For Immediate Release - April 23, 2012

Tax Expenditure Commission Approves Final Recommendations

Panel Advises Paring Down Existing, Limiting New Tax Expenditures;

BOSTON – Monday, April 23, 2012 - The Tax Expenditure Commission voted unanimously today to approve its final report to the Legislature regarding the review and management of tax breaks known as tax expenditures.  The Commission’s report includes recommendations to pare down existing tax expenditures through performance management, sunset and claw back provisions and proposed requirements for approving new expenditures, including overall dollar caps on new grant-like expenditures.

“We must do everything possible to ensure that every taxpayer dollar is being invested as effectively as possible – and that includes taxpayer dollars we choose to invest in the form of tax breaks,” said Secretary of Administration and Finance Jay Gonzalez.  “The report of the Tax Expenditure Commission provides policymakers with a thoughtful and comprehensive roadmap for managing the Commonwealth’s tax expenditure budget.”

In its Fiscal Year 2012 budget, the Legislature established and Governor Patrick approved a Tax Expenditure Commission to study the various exemptions, deductions and credits in the Massachusetts tax code, and to recommend methods for measuring and reviewing their effectiveness.  The Commission, which met nine times since October, 2011, was chaired by the Secretary of Administration and Finance Jay Gonzalez and included Constitutional Officers, legislators and economists.

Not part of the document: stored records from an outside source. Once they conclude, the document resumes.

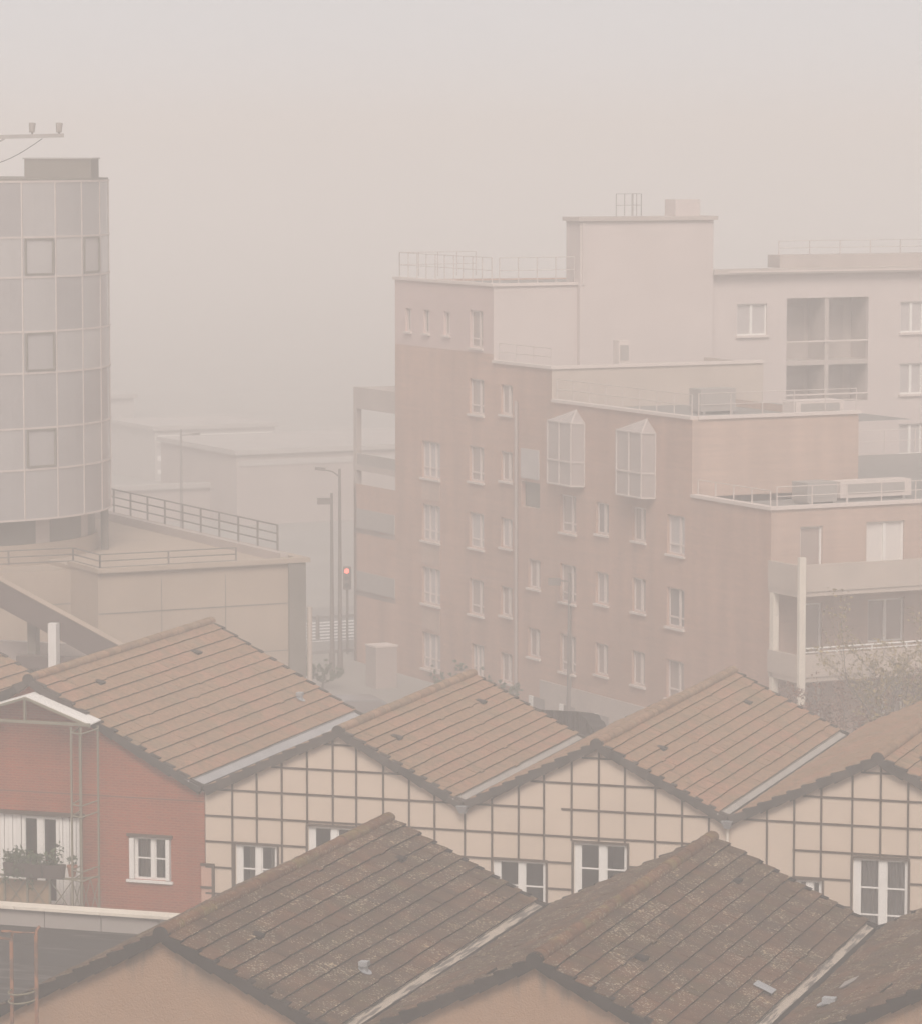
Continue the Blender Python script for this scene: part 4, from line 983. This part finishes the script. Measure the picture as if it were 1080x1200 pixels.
# ------------------------------------------------------------------ light, camera
W=bpy.data.worlds.new('World'); S.world=W; W.use_nodes=True; nt=W.node_tree; nt.nodes.clear()
out=nt.nodes.new('ShaderNodeOutputWorld'); bg=nt.nodes.new('ShaderNodeBackground'); sky=nt.nodes.new('ShaderNodeTexSky')
EL,AZ=48,163                                           # sun elevation, compass azimuth (clockwise from +Y)
sky.sky_type='NISHITA'; sky.sun_disc=False; sky.sun_elevation=math.radians(EL); sky.sun_rotation=math.radians(AZ); sky.air_density=1.0; sky.dust_density=1.0; sky.ozone_density=1.0
tc=nt.nodes.new('ShaderNodeTexCoord'); vm=nt.nodes.new('ShaderNodeVectorMath'); vm.operation='MULTIPLY_ADD'   # overcast: even out the dome
vm.inputs[1].default_value=(1,1,.6); vm.inputs[2].default_value=(0,0,LIFT); nt.links.new(tc.outputs['Generated'],vm.inputs[0]); nt.links.new(vm.outputs[0],sky.inputs['Vector'])
hs=nt.nodes.new('ShaderNodeHueSaturation'); hs.inputs['Saturation'].default_value=.12
mx=nt.nodes.new('ShaderNodeMix'); mx.data_type='RGBA'; mx.blend_type='MULTIPLY'; mx.inputs[0].default_value=1; mx.inputs[7].default_value=(1.03,.975,.94,1)
nt.links.new(sky.outputs[0],hs.inputs['Color']); nt.links.new(hs.outputs[0],mx.inputs[6]); nt.links.new(mx.outputs[2],bg.inputs[0]); bg.inputs[1].default_value=SKY
nt.links.new(bg.outputs[0],out.inputs[0])
sun=bpy.data.lights.new('sun','SUN'); sun.energy=SUN; sun.angle=math.radians(25); sun.color=(1,.95,.89)
so=bpy.data.objects.new('sun',sun); COL.objects.link(so); so.rotation_euler=(math.radians(90-EL),0,math.radians(180-AZ)); so.location=(0,0,60)
cam=bpy.data.cameras.new('camera'); co=bpy.data.objects.new('camera',cam); COL.objects.link(co)
f=4446.; cam.sensor_fit='VERTICAL'; cam.sensor_height=24; cam.lens=24*f/1200; cam.clip_end=3000; cam.clip_start=.5
co.location=(0,0,23); co.rotation_euler=(math.radians(90)-math.atan(430/f),0,math.radians(18.2)); S.camera=co
S.view_settings.view_transform='Standard'; S.view_settings.look='None'; S.view_settings.exposure=EXPO; S.view_settings.gamma=1
S.render.engine='CYCLES'; c=S.cycles
c.max_bounces=8; c.volume_bounces=6; c.transparent_max_bounces=12; c.use_denoising=True
try: c.denoiser='OPENIMAGEDENOISE'
except Exception: pass
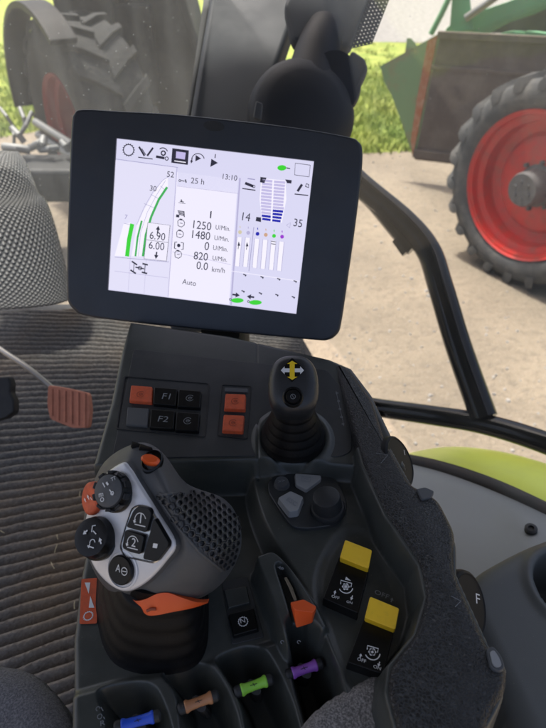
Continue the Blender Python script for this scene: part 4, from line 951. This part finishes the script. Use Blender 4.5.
# silver face plate
T = catmull([PP.hit(*p) for p in R0], 8, True); cT = sum(T, V((0,0,0)))/len(T)
mb = MB(); mb.loft([[cT+(p-cT)*1.0-PN*.003 for p in T], [cT+(p-cT)*1.0+PN*.0006 for p in T], [cT+(p-cT)*.985+PN*.0018 for p in T], [cT+(p-cT)*.95+PN*.0024 for p in T], [cT+(p-cT)*.6+PN*.003 for p in T], [cT+(p-cT)*.02+PN*.003 for p in T]])
face = mb.build('faceplate', 'silver', mj, sharp=60)
FP = PP.lifted(.0031)
j = lambda x, y: (70+x/5.46, 500+y/5.46)
jt = lambda x, y: (70+x/5.46, 430+y/5.46)
# keypad frame
mb = MB(); o_ = rounded([FP.hit(*j(*q_)) for q_ in ((375,22),(440,35),(545,225),(540,262),(475,352),(300,312),(270,262),(300,150),(335,45))], .006, 4); c_ = sum(o_, V((0,0,0)))/len(o_)
mb.loft([[p-PN*.002 for p in o_], [p+PN*.0006 for p in o_], [c_+(p-c_)*.95+PN*.0012 for p in o_], [c_+(p-c_)*.93+PN*.0002 for p in o_]]); mb.build('keypad_frame', 'chrome', face)
KP = FP.lifted(.0006)
def fkey(px, h=.003, mat='black_gloss'): return keycap(KP, [j(*q_) for q_ in px], h, mat, face, r=.0025, bev=.0006, base=-.001, inset=.97)
for px, lt_, cpos in (([(345,55),(375,33),(432,46),(443,80),(415,178),(305,148)], '1', (383,110)), ([(300,162),(404,196),(384,298),(322,284),(283,262)], '2', (342,236))):
    b = fkey(px); ik = Ink(KP.lifted(.003), .0003); c_ = j(*cpos)
    ik.ring(c_, .0052, .0006, 10, 175); ik.line([j(cpos[0]-30, cpos[1]+22), j(cpos[0]+28, cpos[1]+36)], .0007); ik.arrow(j(cpos[0]-27, cpos[1]-6), j(cpos[0]-34, cpos[1]+16), .0022)
    ik.text(lt_, j(cpos[0]-(3 if lt_ == '1' else 8), cpos[1]+16), j(cpos[0]+(3 if lt_ == '1' else 14), cpos[1]+(17.5 if lt_ == '1' else 22)), hk=1.0); ik.build('icon', 'white_print', b)
b = fkey([(458,98),(536,232),(534,256),(472,338),(396,322)]); ik = Ink(KP.lifted(.003), .0003); ik.poly([j(455,236), j(479,240), j(474,264), j(451,260)]); ik.build('icon', 'white_print', b)
# A button
mb = MB(); bc_ = FP.hit(*j(285,380)); mb.lathe(bc_-PN*.002, PN, [(.0152,0),(.0152,.0024),(.0138,.0026),(.0132,.0016)], seg=44, u=UP, sx=.95); mb.build('button_collar', 'silver', face)
mb = MB(); mb.lathe(bc_-PN*.001, PN, [(.0116,0),(.0116,.0030),(.0108,.0040),(.0090,.0040),(.0002,.0036)], seg=44, u=UP, sx=.95); b = mb.build('button', 'black_gloss', face)
BP = Plane(bc_+PN*.0032, PN); ik = Ink(BP, .0004); ik.text('A', j(248,388), j(273,396), hk=1.15); ik.ring(j(296,390), .0027, .0006); ik.line([j(285,388), j(307,392)], .0006); ik.build('lettering', 'white_print', b)
# dials
def dial(base_c, cap_c, r, h, conv, name, parent=face, capr=.86):
    bC = FP.hit(*conv(*base_c)); cC = FP.hit(*conv(*cap_c), h); ax = (cC-bC).normalized(); H_ = (cC-bC).length; mb = MB()
    mb.lathe(bC, ax, [(r*1.08,-.002),(r*1.08,.001),(r,.002),(r*.97,H_*.6),(r*.9,H_*.85),(r*capr*.96,H_),(r*capr*.7,H_+.0006),(.0002,H_-.0004)], seg=48)
    return mb.build(name, 'black_gloss', parent), Plane(cC+ax*.0007, ax)
d1, P1 = dial((255,335), (212,332), .0150, .010, jt, 'dial', capr=.90); 
mb = MB()
for i in range(10):
    a = 2*math.pi*i/10; u_ = P1.n.orthogonal().normalized(); w_ = P1.n.cross(u_); cdir = u_*math.cos(a)+w_*math.sin(a); mb.box(P1.o+cdir*.0142-P1.n*.004, cdir, .0012, P1.n.cross(cdir), .0026, P1.n, .0032)
mb.build('knurl', 'black_gloss', d1, bevel=.0006)
mb = MB(); mb.lathe(P1.o-P1.n*.001, P1.n, [(.0120,0),(.0120,.0014),(.0112,.0018),(.0002,.0019)], seg=40); mb.build('cap', 'key_grey', d1)
ik = Ink(P1.lifted(.0019), .0003)
ik.line([jt(178,288), jt(190,312)], .0008); ik.line([jt(198,285), jt(208,300)], .0016); ik.text('TT', jt(226,280), jt(252,268)); ik.line([jt(215,325), jt(235,355)], .0008); ik.ring(jt(230,345), .0012, .0006); ik.text('m', jt(158,368), jt(182,362)); ik.ring(jt(175,380), .0014, .0006)
ik.build('symbols', 'white_print', d1)
d2, P2 = dial((160,205), (112,200), .0160, .011, j, 'thumb_stick', capr=.93)
ik = Ink(P2.lifted(.0003), .0003)
ik.arrow(j(95,165), j(70,188), .0024); ik.line([j(118,175), j(122,142), j(140,138)], .0008); ik.line([j(126,168), j(142,186)], .0008); ik.arrow(j(170,240), j(160,205), .0022); ik.ring(j(122,232), .0022, .0007, 0, 200); ik.line([j(95,250), j(130,262)], .0009); ik.line([j(108,240), j(100,262)], .0008); ik.build('symbols', 'white_print', d2)
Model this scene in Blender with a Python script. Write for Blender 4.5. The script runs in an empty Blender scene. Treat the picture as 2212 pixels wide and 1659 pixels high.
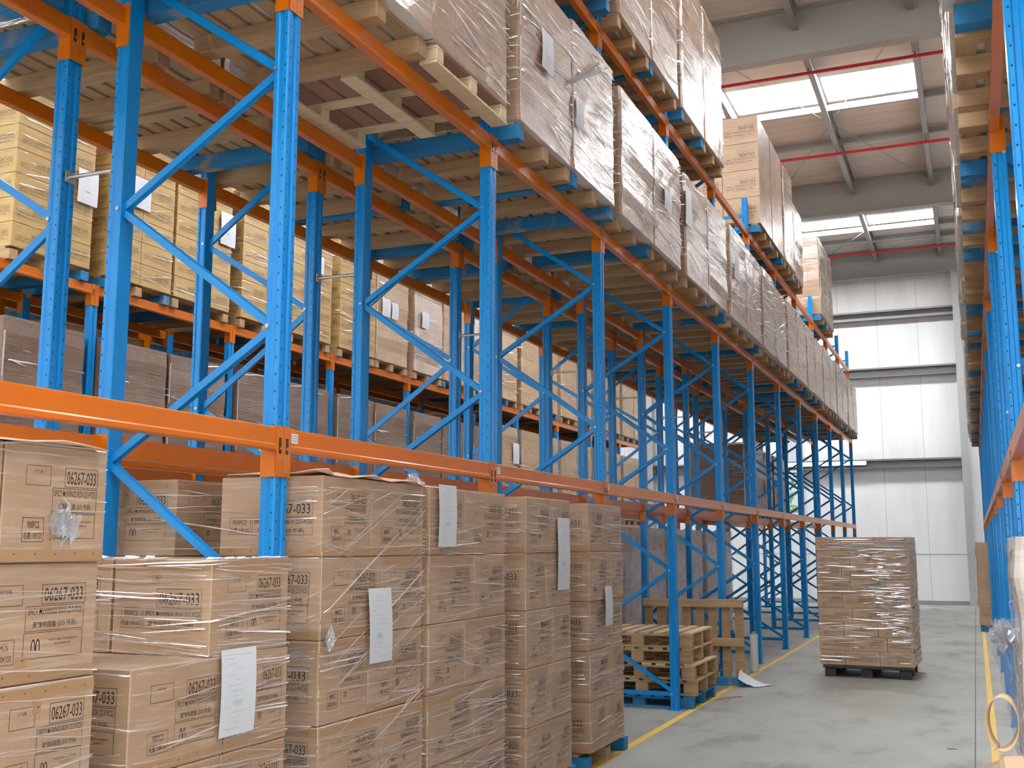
import bpy, math, random
from mathutils import Vector, Matrix
PI = math.pi
SC = bpy.context.scene
COL = SC.collection
R0 = random.Random(7)

# ------------------------------------------------------------------ camera
F_PX, YAW, PITCH, ROLL = 2360.0, 0.3976, 0.1461, -0.0002
cd = bpy.data.cameras.new('camera'); cam = bpy.data.objects.new('camera', cd); COL.objects.link(cam)
cd.sensor_width = 36.0; cd.lens = F_PX / 2212 * 36.0; cd.clip_start = 0.05; cd.clip_end = 200
fw = Vector((-math.sin(YAW)*math.cos(PITCH), math.cos(YAW)*math.cos(PITCH), math.sin(PITCH)))
rt = Vector((math.cos(YAW), math.sin(YAW), 0)); up = rt.cross(fw)
r2 = rt*math.cos(ROLL) + up*math.sin(ROLL); u2 = -rt*math.sin(ROLL) + up*math.cos(ROLL)
cam.matrix_world = Matrix(((r2.x, u2.x, -fw.x, 0), (r2.y, u2.y, -fw.y, 0), (r2.z, u2.z, -fw.z, 1.6), (0, 0, 0, 1)))
SC.camera = cam
# ------------------------------------------------------------------ world, exposure
SC.view_settings.view_transform = 'Standard'; SC.view_settings.look = 'None'
SC.view_settings.exposure = -0.26; SC.view_settings.gamma = 1.0; SC.view_settings.use_curve_mapping = False
w = bpy.data.worlds.new('world'); SC.world = w; w.use_nodes = True
w.node_tree.nodes['Background'].inputs[0].default_value = (0.8, 0.9, 1.0, 1)
w.node_tree.nodes['Background'].inputs[1].default_value = 1.0
SC.cycles.use_denoising = True
SC.cycles.max_bounces = 7; SC.cycles.diffuse_bounces = 4; SC.cycles.glossy_bounces = 3
SC.cycles.transparent_max_bounces = 14; SC.cycles.caustics_reflective = False; SC.cycles.caustics_refractive = False
SC.cycles.sample_clamp_indirect = 6.0
SKY_STRENGTH = 52.0
# the flash of the camera that took the picture
fl = bpy.data.lights.new('camera_flash', 'AREA'); fl.shape = 'RECTANGLE'; fl.size = 0.09; fl.size_y = 0.05; fl.energy = 38; fl.color = (1, 0.95, 0.88)
fo = bpy.data.objects.new('camera_flash', fl); COL.objects.link(fo)
fo.location = (0.03, 0.02, 1.72); fo.rotation_euler = fw.to_track_quat('-Z', 'Y').to_euler()

# ------------------------------------------------------------------ dimensions of the store
P = 2.2732
YA = 3.945
X1, X2, X3, X4 = -2.764, -3.774, -4.08, -5.09
X5, X6, Y5 = -8.21, -9.22, 8.42
XR, YR = 0.205, 4.15
Z1, Z2, Z3 = 2.105, 4.245, 6.075
ZR1, ZR2 = 2.15, 3.975
YW = 32.0

# ------------------------------------------------------------------ helpers
class MB:
    def __init__(s): s.v = []; s.f = []; s.m = []; s.sm = []
    def add(s, vs, fs, m=0, smooth=False):
        b = len(s.v); s.v += [tuple(x) for x in vs]
        for f in fs: s.f.append([b+i for i in f]); s.m.append(m); s.sm.append(smooth)
        return s
    def box(s, x0, x1, y0, y1, z0, z1, m=0):
        return s.add([(x0,y0,z0),(x1,y0,z0),(x1,y1,z0),(x0,y1,z0),(x0,y0,z1),(x1,y0,z1),(x1,y1,z1),(x0,y1,z1)],
                     [(3,2,1,0),(4,5,6,7),(0,1,5,4),(1,2,6,5),(2,3,7,6),(3,0,4,7)], m)
    def bbox(s, x0, x1, y0, y1, z0, z1, c=0.004, m=0):
        """box with all edges cut at c"""
        vs = []; idx = {}
        X=(x0,x1); Y=(y0,y1); Z=(z0,z1)
        for i in (0,1):
            for j in (0,1):
                for k in (0,1):
                    sx, sy, sz = (1,-1)[i], (1,-1)[j], (1,-1)[k]
                    idx[(i,j,k,0)] = len(vs); vs.append((X[i], Y[j]+sy*c, Z[k]+sz*c))
                    idx[(i,j,k,1)] = len(vs); vs.append((X[i]+sx*c, Y[j], Z[k]+sz*c))
                    idx[(i,j,k,2)] = len(vs); vs.append((X[i]+sx*c, Y[j]+sy*c, Z[k]))
        fs = []
        def quad(a, b, c_, d, out):
            p = [Vector(vs[q]) for q in (a,b,c_,d)]
            n = (p[1]-p[0]).cross(p[2]-p[0])
            fs.append((a,b,c_,d) if n.dot(Vector(out)) > 0 else (d,c_,b,a))
        for i in (0,1):
            o = (-1,1)[i]
            quad(idx[(i,0,0,0)],idx[(i,1,0,0)],idx[(i,1,1,0)],idx[(i,0,1,0)],(o,0,0))
            quad(idx[(0,i,0,1)],idx[(1,i,0,1)],idx[(1,i,1,1)],idx[(0,i,1,1)],(0,o,0))
            quad(idx[(0,0,i,2)],idx[(1,0,i,2)],idx[(1,1,i,2)],idx[(0,1,i,2)],(0,0,o))
        for i in (0,1):
            for j in (0,1):
                a, b = (-1,1)[i], (-1,1)[j]
                quad(idx[(i,j,0,0)],idx[(i,j,0,1)],idx[(i,j,1,1)],idx[(i,j,1,0)],(a,b,0))
                quad(idx[(i,0,j,0)],idx[(i,0,j,2)],idx[(i,1,j,2)],idx[(i,1,j,0)],(a,0,b))
                quad(idx[(0,i,j,1)],idx[(0,i,j,2)],idx[(1,i,j,2)],idx[(1,i,j,1)],(0,a,b))
        for i in (0,1):
            for j in (0,1):
                for k in (0,1):
                    t = [idx[(i,j,k,q)] for q in (0,1,2)]
                    p = [Vector(vs[q]) for q in t]
                    n = (p[1]-p[0]).cross(p[2]-p[0])
                    if n.dot(Vector(((-1,1)[i],(-1,1)[j],(-1,1)[k]))) < 0: t.reverse()
                    fs.append(tuple(t))
        return s.add(vs, fs, m)
    def prism(s, poly, z0, z1, m=0, ax='z'):
        """poly counter-clockwise in the plane across axis ax"""
        n = len(poly)
        mp = {'z': lambda a,b,c: (a,b,c), 'y': lambda a,b,c: (a,c,b), 'x': lambda a,b,c: (c,a,b)}[ax]
        vs = [mp(a,b,z0) for a,b in poly] + [mp(a,b,z1) for a,b in poly]
        fs = [tuple(range(n-1,-1,-1)), tuple(range(n,2*n))] + [(i,(i+1)%n,n+(i+1)%n,n+i) for i in range(n)]
        if ax == 'y': fs = [tuple(reversed(f)) for f in fs]
        return s.add(vs, fs, m)
    def bar(s, p, q, wd, th, m=0, upv=(0,1,0)):
        p, q = Vector(p), Vector(q); d = (q-p).normalized(); t = Vector(upv)
        t = (t - d*t.dot(d)).normalized(); u = d.cross(t)
        vs = [e + u*a*wd/2 + t*b*th/2 for e in (p,q) for a,b in ((-1,-1),(1,-1),(1,1),(-1,1))]
        return s.add(vs, [(3,2,1,0),(4,5,6,7),(0,1,5,4),(1,2,6,5),(2,3,7,6),(3,0,4,7)], m)
    def tube(s, pts, r, n=10, m=0, cap=True):
        pts = [Vector(p) for p in pts]; vs = []; N = len(pts)
        rr = r if isinstance(r, (list, tuple)) else [r]*N
        for i, p in enumerate(pts):
            d = (pts[min(i+1,N-1)] - pts[max(i-1,0)]).normalized()
            a = Vector((0,0,1)) if abs(d.z) < 0.9 else Vector((1,0,0))
            u = d.cross(a).normalized(); v = d.cross(u)
            for k in range(n):
                t = 2*PI*k/n; vs.append(p + (u*math.cos(t) + v*math.sin(t))*rr[i])
        fs = [(i*n+k, i*n+(k+1)%n, (i+1)*n+(k+1)%n, (i+1)*n+k) for i in range(N-1) for k in range(n)]
        s.add(vs, fs, m, True)
        if cap: s.add([vs[k] for k in range(n)], [tuple(range(n-1,-1,-1))], m); s.add([vs[(N-1)*n+k] for k in range(n)], [tuple(range(n))], m)
        return s
    def mesh(s, name, mats):
        me = bpy.data.meshes.new(name); me.from_pydata(s.v, [], s.f)
        for m in (mats if isinstance(mats, (list, tuple)) else [mats]): me.materials.append(m)
        me.polygons.foreach_set('material_index', s.m); me.polygons.foreach_set('use_smooth', s.sm)
        me.update(); return me

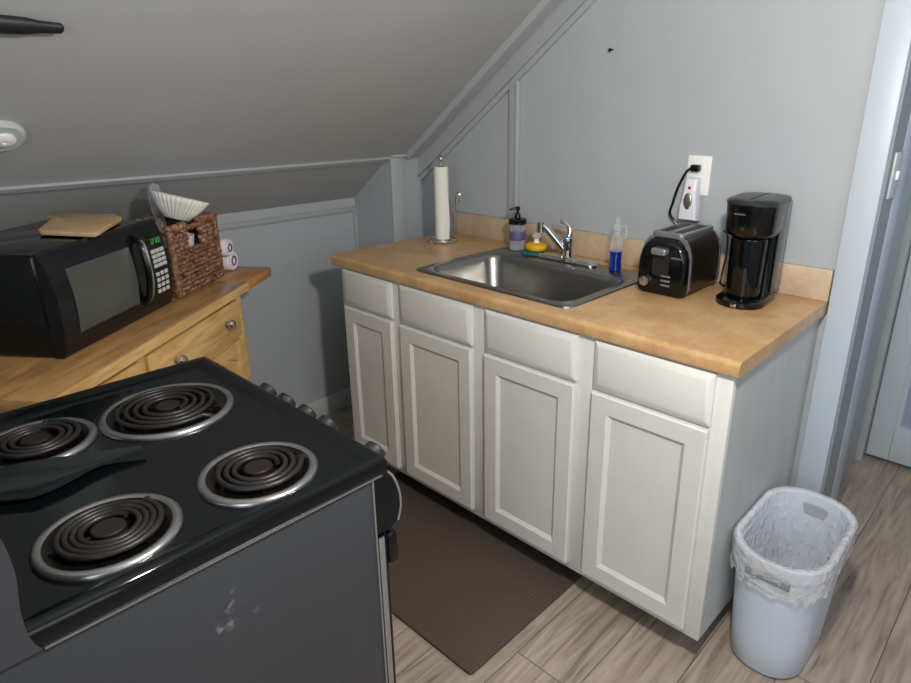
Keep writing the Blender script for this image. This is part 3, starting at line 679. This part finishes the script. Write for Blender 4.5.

Tax expenditures include credits, deductions and exemptions from the basic provisions of the state’s tax code.  Those tax breaks are expected to result in the Commonwealth forgoing $26 billion in tax revenue it would otherwise collect in Fiscal Year 2013, which is more than the total amount of tax revenue expected to be collected.  The Commission approved eight formal recommendations, including:

  1. Reducing number and cost of existing tax expenditures, based on identified criteria;
  2. Periodic review of tax expenditures, including automatic sunset of discretionary “grant-like” tax expenditures every five years, based on data driven analysis and reports regarding effectiveness;
  3. Establishing clawbacks and other enforcement measures for grant-like tax expenditures to ensure recipients meet commitments;
  4. Requirements for approving new tax expenditures, including specified purposes and findings and overall dollar caps on new grant-like tax expenditures; and
  5. That the Legislature and Governor should work collaboratively to identify and publish for each tax expenditure a clearly articulated public policy purpose and desired outcome.

The Commission’s final report will be filed with the Legislature by April 30, 2012.